12 Mar 2014
Blogger asks City officials for permission to build freeride features, denied for a third time
This blogger asked City of Durango officials to revisit a previous request of Ben Bain and I to adopt existing trails on City open space lands and build optional freeride features there.
Part of our request to the City was also to encourage directional travel on Star Wars Trail in Test Tracks, aka Overend Mountain Park.

Star Wars Trail in Test Tracks was one trail where Ben Bain and I had requested permission to do maintenance and build freeride features. We also asked the City to encourage directional travel on the Trail.
It was all turned down for a third time by Durango’s Parks and Recreation Director Cathy Metz and the Natural Lands Board at their meeting on Monday night.
Metz said that the issue would be discussed further with the City’s new Natural Surface Trails Committee before our request to build features and do maintenance is revisited.
“There needs to be public engagement, because there’s lots of people that are interested in this topic,” said Metz. “We sort of want to talk it through on the Committee level, and then bring it back and fill the community in on this so they can help us out with this conversation.”
Meanwhile, the City is destroying freeride features on City open space lands at an increasing rate, with Metz implementing this effort, citing the fact that the features were not approved of by the City in some official capacity.

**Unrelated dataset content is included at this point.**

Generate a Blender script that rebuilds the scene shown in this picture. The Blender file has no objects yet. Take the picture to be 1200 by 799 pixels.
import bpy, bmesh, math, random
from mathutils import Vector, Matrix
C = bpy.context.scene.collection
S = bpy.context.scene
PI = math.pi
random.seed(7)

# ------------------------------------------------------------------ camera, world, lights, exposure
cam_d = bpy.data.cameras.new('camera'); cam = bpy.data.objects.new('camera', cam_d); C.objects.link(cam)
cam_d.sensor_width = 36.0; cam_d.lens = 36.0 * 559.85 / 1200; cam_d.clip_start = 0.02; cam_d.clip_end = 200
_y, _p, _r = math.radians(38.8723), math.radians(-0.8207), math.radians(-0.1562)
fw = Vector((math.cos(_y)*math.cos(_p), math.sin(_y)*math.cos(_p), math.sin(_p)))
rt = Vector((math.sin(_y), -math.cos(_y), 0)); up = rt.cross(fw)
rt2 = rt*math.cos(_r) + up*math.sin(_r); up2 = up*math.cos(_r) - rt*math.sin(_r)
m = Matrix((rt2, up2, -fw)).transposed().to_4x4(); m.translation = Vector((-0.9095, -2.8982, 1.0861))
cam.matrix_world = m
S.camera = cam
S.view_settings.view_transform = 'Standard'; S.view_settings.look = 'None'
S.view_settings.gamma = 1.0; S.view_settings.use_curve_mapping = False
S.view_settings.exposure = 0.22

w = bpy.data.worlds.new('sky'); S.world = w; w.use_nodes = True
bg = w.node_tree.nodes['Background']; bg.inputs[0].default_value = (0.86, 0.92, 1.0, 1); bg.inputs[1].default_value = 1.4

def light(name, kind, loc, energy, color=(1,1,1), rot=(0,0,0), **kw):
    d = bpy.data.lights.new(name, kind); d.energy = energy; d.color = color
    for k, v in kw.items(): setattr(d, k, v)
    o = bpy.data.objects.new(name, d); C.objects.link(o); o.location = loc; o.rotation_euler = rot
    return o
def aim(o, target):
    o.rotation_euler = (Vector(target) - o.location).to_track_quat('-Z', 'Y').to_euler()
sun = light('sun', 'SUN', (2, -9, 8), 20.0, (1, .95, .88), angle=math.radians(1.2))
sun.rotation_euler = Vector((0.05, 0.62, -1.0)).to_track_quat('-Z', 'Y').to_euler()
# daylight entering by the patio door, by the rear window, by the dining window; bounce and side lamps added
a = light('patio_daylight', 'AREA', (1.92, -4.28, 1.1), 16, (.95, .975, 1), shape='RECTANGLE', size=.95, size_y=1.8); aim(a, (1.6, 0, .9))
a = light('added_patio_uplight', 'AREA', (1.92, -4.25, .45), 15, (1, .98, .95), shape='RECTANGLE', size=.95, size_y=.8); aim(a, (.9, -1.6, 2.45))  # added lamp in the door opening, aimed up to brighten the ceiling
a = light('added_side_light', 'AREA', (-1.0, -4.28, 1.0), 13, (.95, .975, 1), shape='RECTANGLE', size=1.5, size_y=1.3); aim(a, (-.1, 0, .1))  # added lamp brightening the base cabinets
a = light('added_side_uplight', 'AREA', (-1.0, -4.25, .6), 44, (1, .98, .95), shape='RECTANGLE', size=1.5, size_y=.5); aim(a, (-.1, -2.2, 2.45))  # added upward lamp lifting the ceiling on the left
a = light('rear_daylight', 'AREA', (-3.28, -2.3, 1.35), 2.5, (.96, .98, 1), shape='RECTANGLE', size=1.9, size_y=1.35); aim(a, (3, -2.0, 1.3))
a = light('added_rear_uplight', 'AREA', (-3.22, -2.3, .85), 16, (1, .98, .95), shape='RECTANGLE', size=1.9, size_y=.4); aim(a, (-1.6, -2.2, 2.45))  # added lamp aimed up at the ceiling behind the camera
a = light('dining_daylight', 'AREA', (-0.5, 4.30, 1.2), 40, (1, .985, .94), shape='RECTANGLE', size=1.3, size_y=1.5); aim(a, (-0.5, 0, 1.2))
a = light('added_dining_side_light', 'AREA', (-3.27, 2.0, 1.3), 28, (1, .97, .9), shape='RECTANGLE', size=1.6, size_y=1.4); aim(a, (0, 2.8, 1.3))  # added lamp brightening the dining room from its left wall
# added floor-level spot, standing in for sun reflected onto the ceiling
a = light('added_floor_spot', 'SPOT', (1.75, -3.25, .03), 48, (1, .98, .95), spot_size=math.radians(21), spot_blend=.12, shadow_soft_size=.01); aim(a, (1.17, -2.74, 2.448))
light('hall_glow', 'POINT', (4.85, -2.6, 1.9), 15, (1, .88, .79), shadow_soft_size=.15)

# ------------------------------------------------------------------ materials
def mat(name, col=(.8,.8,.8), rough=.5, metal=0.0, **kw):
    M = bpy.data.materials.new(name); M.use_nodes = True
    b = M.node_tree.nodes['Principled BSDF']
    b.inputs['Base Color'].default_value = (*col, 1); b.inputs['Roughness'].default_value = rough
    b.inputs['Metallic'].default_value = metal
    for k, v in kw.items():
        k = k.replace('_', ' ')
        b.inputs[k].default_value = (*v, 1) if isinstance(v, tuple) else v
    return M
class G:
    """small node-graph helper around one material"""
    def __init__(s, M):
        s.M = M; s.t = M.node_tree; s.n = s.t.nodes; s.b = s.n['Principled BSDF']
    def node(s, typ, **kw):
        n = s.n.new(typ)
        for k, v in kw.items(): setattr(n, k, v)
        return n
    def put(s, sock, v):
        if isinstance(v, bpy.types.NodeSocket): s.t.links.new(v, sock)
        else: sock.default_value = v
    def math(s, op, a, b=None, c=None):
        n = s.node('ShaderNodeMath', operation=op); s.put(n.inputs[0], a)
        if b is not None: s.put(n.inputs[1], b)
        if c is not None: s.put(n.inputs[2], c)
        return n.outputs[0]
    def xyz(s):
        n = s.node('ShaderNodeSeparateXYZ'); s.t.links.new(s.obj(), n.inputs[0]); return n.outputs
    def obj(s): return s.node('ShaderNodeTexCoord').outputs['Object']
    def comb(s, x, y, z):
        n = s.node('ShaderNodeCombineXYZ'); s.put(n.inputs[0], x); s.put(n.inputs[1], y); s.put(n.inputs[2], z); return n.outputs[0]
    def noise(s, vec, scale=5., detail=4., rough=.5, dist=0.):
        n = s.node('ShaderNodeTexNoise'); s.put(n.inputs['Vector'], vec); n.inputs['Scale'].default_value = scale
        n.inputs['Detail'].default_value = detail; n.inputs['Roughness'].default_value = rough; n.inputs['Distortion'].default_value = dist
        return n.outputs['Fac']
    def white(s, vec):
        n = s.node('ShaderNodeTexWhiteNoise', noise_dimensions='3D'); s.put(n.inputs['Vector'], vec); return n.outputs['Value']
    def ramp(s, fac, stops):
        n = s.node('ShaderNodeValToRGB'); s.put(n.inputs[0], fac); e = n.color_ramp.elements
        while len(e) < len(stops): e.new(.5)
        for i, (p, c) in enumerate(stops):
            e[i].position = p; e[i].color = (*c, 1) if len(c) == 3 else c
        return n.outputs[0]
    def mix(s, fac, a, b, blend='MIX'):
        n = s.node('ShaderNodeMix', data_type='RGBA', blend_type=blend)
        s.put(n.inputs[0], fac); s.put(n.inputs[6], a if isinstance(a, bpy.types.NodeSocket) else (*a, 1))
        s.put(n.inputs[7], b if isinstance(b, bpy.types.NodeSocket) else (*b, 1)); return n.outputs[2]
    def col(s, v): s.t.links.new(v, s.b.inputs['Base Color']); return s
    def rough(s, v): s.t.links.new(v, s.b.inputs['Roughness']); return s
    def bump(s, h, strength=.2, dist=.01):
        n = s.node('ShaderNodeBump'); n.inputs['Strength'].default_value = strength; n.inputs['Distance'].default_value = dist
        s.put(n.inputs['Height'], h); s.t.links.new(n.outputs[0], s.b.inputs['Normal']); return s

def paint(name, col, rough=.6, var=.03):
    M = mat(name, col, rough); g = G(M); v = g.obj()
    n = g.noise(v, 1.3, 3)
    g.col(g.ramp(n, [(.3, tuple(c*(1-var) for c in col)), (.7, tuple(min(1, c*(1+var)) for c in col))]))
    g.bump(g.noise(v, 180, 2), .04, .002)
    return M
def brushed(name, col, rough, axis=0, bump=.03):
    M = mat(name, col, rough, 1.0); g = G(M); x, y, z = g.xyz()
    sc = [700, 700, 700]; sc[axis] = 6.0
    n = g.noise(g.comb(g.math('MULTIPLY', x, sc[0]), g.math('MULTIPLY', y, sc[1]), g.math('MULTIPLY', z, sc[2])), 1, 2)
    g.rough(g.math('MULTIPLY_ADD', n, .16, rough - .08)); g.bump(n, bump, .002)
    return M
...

La Plata Open Space Conservancy holds the conservation easements for most of the City’s open space lands where much of the City’s destruction is taking place.
Metz said that she had her staff destroy several freeride features in Horse Gulch at the request of La Plata Open Space Conservancy’s Executive Director Amy Schwarzbach. Schwarzbach later confirmed those requests to Metz, telling this blogger that the conservation easements for those lands barred the existence of structures there that were not approved of by City officials.
The request was made based on site monitoring data that was collected, said Schwarzbach and Metz.